Today, I am a dung-beetle.

I am a dung-beetle, pushing my cherished ball of odoriferous dung up a large hill that is seemingly three miles high. I know if I stop to take a breath, or have even one moment of indecision or doubt or lack of energy, all of the work I’ve accomplished over the last years will disappear. The ball of dung will roll back and squash me thoroughly as it careens downhill to even past my starting point. And there is no one to brace that ball of dung until I return.

At least that is how I feel.

I’m sure that everyone who works as a leader and change agent has days like this. And I don’t entirely know how to get through this feeling. Do I take the chance of the dung ball rolling and just…let go? Can I go get a coffee, even if it is not fair trade or I forgot my reusable mug? Can I take a few personal hours for my own joy (and what would THAT be?) and not worry about the quarterly report on energy efficiency that no one reads anyway, or forego making another tip sheet to post in the toilet rooms? I bet I can.

I bet if I were gone the dung ball might end up a different consistency (to overly stretch my metaphor) or be moved on a different path, but it would move. And I bet I will be better off if I let it go for a little while.

It’s all about commitment and about celebration, two of the Nine Habits for Greenies I wrote about the other day. I know I will return to push that crap uphill and will do so with renewed energy and purpose, because I am committed to engagement in sustainability. In the meantime, a broader perspective may help me to find a better path or enlist a compatriot to lend a hand in the efforts.  I also know that if I am always pushing, always putting in mindless effort, I am not taking time to celebrate. Celebration is an imperative.
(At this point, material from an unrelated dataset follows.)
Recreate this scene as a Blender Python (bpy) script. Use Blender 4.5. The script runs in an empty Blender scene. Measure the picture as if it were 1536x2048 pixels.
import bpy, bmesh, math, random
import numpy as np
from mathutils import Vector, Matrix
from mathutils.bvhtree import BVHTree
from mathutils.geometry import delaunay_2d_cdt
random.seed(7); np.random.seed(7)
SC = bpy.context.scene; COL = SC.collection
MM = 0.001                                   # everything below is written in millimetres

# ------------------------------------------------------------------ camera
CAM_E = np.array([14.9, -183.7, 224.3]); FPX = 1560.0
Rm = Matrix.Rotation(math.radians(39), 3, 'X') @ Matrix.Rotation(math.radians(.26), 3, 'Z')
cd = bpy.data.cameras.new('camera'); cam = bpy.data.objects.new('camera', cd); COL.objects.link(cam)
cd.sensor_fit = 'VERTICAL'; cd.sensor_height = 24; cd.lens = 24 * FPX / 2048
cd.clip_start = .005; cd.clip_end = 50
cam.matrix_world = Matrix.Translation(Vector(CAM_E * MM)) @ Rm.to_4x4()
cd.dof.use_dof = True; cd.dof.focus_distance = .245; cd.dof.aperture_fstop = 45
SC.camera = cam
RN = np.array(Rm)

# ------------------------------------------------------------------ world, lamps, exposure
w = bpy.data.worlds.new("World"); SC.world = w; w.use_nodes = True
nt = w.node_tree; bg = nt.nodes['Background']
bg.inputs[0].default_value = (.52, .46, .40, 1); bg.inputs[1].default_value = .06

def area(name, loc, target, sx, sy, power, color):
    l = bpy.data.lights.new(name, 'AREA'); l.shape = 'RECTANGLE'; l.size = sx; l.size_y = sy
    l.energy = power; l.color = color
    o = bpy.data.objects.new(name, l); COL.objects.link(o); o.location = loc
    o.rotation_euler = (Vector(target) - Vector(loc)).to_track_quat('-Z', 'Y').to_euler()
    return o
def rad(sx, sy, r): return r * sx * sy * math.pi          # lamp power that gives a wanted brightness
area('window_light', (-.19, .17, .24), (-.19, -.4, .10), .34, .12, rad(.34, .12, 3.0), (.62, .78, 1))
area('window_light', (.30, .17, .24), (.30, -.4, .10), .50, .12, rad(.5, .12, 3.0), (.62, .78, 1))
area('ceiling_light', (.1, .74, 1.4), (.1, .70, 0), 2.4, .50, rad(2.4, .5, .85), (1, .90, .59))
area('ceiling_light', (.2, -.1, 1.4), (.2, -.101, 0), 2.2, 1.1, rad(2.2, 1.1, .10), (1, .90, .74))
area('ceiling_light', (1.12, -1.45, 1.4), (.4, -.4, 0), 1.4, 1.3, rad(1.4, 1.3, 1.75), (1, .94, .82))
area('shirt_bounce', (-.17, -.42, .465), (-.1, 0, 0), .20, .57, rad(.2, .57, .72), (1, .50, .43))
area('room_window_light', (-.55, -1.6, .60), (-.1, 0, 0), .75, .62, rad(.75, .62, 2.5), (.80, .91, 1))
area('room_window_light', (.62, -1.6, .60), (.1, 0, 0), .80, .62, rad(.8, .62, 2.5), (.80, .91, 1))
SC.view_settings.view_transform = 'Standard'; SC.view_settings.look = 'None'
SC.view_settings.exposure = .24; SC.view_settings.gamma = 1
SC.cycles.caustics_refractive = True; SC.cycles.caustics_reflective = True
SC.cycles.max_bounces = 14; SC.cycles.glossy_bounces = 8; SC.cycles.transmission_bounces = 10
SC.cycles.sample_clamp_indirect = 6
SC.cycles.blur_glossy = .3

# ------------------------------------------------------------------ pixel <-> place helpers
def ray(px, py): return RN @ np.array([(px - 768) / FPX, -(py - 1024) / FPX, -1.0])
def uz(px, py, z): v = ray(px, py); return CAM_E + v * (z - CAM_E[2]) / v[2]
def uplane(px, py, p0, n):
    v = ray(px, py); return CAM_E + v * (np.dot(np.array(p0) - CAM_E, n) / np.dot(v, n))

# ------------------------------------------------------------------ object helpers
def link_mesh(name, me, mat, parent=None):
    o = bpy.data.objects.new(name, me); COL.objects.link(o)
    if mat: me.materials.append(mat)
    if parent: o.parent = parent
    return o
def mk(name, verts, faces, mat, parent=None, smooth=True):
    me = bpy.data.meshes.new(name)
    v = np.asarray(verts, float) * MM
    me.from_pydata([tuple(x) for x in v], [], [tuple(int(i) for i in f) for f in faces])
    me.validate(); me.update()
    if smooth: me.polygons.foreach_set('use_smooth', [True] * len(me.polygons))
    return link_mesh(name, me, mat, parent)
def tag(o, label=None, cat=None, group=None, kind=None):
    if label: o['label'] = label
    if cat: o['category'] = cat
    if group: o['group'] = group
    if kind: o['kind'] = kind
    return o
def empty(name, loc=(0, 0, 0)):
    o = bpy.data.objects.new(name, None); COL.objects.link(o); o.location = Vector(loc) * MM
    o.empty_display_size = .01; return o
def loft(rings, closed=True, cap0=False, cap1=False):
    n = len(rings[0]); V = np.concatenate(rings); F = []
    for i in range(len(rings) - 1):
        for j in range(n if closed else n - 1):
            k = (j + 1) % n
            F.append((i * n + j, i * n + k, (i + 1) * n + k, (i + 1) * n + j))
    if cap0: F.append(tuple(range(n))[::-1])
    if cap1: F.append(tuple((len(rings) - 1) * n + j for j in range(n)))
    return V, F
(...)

So here’s what I need to do. I need to brace that ball while I take a breath and look around. Maybe even try my hand at something completely different such as writing a letter to a friend or taking a slow foods cooking class or putting on some skates to see if I still know how to glide on the flat. I need to celebrate how far up the hill I am!  Then I will come back later, or tomorrow and get to work with a better idea about why I’m doing it, with my commitment refreshed and my spirit re-connected.

No one can be committed without respite, and we cannot celebrate unless we step back and look at the work we’ve completed.